## What needs to be done
Every line of the data that contains the string "scene" must be copied.

## Exercise input
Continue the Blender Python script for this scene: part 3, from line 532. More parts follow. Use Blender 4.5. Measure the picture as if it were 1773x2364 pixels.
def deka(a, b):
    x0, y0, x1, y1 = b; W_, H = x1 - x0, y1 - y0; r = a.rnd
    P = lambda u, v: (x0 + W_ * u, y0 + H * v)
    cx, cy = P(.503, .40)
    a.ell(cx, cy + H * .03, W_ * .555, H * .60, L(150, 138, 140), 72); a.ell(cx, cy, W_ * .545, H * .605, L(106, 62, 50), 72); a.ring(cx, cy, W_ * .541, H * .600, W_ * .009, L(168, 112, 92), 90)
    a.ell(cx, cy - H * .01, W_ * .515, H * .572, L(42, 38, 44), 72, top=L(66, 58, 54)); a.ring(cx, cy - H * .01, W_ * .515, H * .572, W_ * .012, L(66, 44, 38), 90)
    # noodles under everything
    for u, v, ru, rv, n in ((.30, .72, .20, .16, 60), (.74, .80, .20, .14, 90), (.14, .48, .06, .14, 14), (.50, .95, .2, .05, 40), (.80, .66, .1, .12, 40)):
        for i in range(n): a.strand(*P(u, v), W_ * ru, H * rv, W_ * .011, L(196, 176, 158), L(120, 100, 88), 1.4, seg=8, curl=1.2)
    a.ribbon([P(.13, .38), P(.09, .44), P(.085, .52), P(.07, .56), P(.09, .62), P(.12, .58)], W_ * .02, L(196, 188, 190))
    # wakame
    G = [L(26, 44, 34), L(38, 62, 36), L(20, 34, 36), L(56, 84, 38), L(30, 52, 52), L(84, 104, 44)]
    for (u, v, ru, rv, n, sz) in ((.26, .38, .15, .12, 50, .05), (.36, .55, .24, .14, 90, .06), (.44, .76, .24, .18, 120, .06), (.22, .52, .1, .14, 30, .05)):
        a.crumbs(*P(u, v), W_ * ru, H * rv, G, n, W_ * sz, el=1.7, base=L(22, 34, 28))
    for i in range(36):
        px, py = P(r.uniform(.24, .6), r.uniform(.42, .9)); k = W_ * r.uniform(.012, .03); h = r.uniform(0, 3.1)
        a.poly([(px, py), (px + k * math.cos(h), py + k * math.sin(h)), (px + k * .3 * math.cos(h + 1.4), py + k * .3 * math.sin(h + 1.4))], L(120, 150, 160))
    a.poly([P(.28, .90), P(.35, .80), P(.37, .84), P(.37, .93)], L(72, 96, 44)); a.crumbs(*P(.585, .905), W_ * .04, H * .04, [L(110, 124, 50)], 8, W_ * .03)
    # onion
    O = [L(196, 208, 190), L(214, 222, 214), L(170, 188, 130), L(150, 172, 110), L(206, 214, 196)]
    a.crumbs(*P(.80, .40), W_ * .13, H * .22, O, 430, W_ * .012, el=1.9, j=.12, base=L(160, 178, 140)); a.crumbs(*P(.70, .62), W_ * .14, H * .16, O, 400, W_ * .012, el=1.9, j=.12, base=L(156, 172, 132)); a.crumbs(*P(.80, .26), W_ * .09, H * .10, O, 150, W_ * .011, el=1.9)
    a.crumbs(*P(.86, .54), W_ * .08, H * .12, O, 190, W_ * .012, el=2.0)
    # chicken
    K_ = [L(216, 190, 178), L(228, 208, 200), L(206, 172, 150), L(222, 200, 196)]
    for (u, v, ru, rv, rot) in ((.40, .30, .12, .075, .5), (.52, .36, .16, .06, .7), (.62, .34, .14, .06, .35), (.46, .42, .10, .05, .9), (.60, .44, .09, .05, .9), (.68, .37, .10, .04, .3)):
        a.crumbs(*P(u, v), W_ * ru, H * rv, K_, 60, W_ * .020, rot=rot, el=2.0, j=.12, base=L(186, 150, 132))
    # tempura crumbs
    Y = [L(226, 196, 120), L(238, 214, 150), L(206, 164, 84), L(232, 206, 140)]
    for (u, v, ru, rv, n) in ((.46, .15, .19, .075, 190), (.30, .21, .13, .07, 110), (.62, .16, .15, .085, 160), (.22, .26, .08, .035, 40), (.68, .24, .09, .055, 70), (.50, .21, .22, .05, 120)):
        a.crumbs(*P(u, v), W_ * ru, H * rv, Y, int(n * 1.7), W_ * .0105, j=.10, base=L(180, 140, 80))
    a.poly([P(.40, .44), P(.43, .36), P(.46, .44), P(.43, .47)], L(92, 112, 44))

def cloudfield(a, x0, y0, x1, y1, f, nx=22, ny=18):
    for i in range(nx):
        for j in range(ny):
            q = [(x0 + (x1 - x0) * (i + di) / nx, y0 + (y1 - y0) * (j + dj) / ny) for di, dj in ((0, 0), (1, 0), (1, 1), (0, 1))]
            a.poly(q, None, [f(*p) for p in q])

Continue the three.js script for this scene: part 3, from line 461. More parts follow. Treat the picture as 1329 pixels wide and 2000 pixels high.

## Correct result
Continue the Blender Python script for this scene: part 3, from line 532. More parts follow. Use Blender 4.5. Measure the picture as if it were 1773x2364 pixels.
Continue the three.js script for this scene: part 3, from line 461. More parts follow. Treat the picture as 1329 pixels wide and 2000 pixels high.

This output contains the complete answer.